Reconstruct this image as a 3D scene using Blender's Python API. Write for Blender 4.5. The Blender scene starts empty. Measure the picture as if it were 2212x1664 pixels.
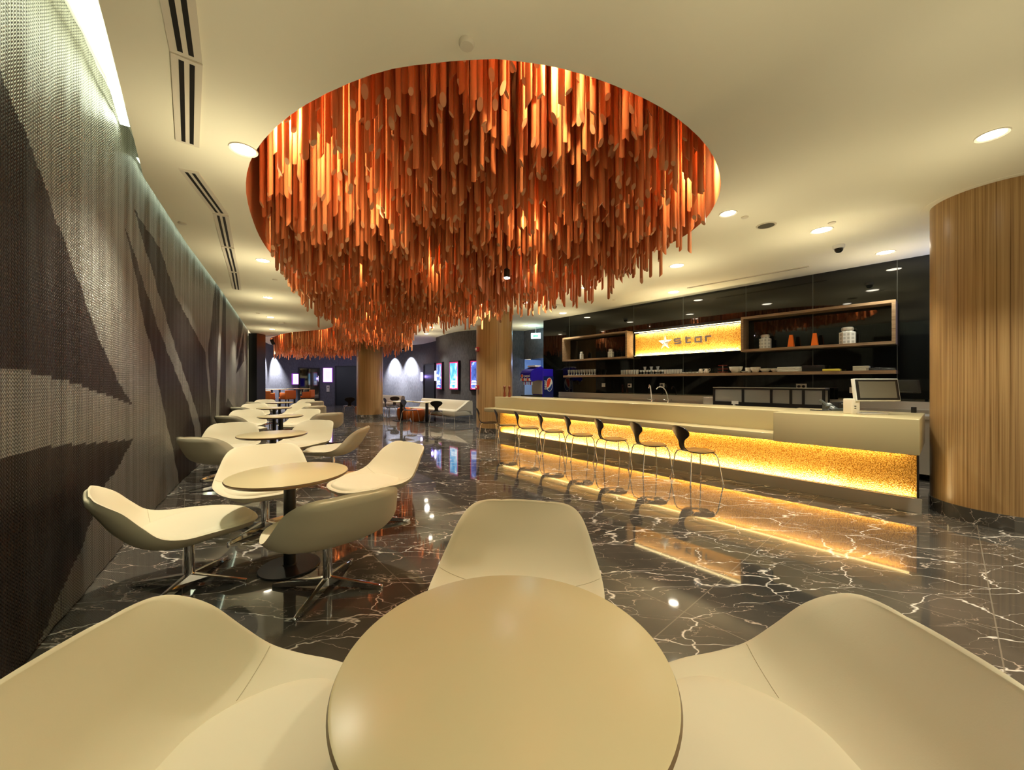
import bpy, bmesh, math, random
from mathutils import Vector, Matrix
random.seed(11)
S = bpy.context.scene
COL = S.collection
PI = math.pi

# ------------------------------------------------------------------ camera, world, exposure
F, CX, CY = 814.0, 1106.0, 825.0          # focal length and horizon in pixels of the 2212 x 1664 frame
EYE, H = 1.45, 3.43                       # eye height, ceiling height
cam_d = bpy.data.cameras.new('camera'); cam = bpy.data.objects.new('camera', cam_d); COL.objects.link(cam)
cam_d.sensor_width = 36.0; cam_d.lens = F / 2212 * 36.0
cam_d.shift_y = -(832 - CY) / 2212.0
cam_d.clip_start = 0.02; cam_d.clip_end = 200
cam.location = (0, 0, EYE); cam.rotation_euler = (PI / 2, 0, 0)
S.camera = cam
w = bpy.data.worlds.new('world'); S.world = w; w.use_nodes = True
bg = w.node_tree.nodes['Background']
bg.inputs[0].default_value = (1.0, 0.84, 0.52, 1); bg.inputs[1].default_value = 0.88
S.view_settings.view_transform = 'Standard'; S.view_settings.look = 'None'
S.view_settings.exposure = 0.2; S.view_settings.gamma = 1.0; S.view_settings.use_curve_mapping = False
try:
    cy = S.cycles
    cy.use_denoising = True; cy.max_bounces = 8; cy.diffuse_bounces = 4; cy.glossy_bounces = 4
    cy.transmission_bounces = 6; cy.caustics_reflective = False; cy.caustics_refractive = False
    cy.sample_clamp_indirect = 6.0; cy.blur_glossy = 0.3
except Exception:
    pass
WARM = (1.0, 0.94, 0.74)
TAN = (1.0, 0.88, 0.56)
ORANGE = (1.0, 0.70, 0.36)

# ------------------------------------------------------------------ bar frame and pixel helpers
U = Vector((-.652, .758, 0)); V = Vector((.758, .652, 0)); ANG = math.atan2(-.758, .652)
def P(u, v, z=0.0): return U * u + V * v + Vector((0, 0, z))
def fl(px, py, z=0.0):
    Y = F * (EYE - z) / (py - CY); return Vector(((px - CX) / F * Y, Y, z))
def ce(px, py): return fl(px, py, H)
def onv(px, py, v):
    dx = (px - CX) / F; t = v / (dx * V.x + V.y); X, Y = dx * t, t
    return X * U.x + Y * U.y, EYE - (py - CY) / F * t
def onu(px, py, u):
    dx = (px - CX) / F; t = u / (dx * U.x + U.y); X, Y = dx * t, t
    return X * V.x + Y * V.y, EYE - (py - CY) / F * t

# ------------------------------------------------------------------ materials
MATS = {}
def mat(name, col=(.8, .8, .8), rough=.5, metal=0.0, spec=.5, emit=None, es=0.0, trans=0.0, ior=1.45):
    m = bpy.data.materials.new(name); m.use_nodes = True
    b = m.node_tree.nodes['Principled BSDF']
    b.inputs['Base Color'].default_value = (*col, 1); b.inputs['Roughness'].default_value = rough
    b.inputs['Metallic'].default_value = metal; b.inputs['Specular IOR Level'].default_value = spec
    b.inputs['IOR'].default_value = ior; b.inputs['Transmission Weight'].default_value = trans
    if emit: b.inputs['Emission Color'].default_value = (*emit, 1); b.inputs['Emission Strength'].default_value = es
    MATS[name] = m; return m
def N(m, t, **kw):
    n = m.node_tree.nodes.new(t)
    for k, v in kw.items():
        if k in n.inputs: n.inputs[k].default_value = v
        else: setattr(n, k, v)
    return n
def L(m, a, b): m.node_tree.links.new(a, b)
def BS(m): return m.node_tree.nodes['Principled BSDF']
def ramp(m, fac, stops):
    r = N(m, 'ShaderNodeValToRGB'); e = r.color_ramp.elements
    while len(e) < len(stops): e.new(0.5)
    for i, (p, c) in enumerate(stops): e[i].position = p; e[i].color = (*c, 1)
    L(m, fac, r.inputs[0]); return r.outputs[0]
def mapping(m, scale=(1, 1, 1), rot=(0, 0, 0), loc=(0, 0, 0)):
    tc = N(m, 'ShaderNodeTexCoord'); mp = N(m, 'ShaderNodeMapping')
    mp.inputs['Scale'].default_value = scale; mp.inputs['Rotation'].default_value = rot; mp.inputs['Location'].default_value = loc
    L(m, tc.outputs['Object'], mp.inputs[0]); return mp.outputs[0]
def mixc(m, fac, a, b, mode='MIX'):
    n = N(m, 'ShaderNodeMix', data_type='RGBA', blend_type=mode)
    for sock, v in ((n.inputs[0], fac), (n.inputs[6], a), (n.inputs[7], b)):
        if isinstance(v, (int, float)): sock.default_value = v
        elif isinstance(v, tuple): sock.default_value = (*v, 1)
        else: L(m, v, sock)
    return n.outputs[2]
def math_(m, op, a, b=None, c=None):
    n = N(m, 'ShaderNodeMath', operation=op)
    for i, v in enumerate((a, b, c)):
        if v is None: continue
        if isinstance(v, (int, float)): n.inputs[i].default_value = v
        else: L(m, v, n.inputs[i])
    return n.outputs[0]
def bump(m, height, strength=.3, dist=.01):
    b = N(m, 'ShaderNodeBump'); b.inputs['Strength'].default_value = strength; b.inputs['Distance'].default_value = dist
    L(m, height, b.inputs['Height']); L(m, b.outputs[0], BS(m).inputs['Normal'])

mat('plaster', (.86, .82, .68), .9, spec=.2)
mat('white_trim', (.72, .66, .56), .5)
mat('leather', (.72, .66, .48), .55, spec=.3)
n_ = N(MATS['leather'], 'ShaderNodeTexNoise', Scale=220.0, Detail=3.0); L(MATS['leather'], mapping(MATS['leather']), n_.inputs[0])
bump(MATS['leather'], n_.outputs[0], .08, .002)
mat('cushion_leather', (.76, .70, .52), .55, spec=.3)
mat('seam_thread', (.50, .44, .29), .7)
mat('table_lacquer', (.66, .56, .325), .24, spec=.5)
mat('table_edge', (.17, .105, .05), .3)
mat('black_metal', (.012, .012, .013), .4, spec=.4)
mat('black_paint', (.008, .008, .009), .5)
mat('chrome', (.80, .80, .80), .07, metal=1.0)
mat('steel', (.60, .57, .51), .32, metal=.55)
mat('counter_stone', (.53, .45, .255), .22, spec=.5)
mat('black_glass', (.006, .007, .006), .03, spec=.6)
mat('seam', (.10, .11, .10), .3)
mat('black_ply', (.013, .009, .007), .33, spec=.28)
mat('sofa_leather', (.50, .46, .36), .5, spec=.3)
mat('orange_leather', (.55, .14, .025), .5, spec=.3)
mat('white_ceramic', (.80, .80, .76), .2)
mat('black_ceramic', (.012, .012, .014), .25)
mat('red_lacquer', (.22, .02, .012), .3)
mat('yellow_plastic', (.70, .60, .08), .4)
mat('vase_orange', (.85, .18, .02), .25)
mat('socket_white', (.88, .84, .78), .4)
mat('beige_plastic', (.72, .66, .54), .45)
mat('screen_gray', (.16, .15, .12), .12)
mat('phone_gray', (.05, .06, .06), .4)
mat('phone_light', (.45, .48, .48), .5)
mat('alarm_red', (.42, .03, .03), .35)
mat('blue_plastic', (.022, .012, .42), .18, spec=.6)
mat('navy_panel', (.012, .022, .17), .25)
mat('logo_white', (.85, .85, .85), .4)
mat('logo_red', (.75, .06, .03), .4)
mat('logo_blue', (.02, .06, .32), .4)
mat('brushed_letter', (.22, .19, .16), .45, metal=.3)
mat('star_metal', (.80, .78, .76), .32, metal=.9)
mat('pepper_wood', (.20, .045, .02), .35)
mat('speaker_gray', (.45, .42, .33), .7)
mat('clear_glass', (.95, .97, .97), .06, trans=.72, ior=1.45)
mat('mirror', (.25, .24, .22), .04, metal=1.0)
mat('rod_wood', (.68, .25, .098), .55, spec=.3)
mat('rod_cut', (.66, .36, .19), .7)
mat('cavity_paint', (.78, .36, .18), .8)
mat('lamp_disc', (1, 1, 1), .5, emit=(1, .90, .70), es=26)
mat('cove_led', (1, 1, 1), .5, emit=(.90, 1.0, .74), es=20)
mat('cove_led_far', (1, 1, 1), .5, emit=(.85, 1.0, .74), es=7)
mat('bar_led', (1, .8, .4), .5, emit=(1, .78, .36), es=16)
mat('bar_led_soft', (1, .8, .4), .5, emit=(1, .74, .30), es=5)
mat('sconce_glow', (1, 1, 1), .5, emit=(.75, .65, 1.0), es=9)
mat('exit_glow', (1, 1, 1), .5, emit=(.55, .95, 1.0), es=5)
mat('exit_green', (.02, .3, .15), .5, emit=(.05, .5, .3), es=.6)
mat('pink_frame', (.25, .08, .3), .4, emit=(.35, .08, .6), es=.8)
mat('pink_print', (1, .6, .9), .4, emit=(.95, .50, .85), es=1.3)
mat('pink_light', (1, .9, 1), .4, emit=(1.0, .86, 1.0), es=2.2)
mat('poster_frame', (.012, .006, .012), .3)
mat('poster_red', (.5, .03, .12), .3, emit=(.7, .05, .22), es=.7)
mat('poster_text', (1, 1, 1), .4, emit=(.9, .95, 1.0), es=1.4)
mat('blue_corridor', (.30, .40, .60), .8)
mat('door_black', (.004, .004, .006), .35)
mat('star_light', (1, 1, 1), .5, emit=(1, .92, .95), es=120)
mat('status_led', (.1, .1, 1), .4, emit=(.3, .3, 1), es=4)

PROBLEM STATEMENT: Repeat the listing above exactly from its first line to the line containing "PI = math.pi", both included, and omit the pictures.

SOLUTION FOR THIS TASK:
Reconstruct this image as a 3D scene using Blender's Python API. Write for Blender 4.5. The Blender scene starts empty. Measure the picture as if it were 2212x1664 pixels.
import bpy, bmesh, math, random
from mathutils import Vector, Matrix
random.seed(11)
S = bpy.context.scene
COL = S.collection
PI = math.pi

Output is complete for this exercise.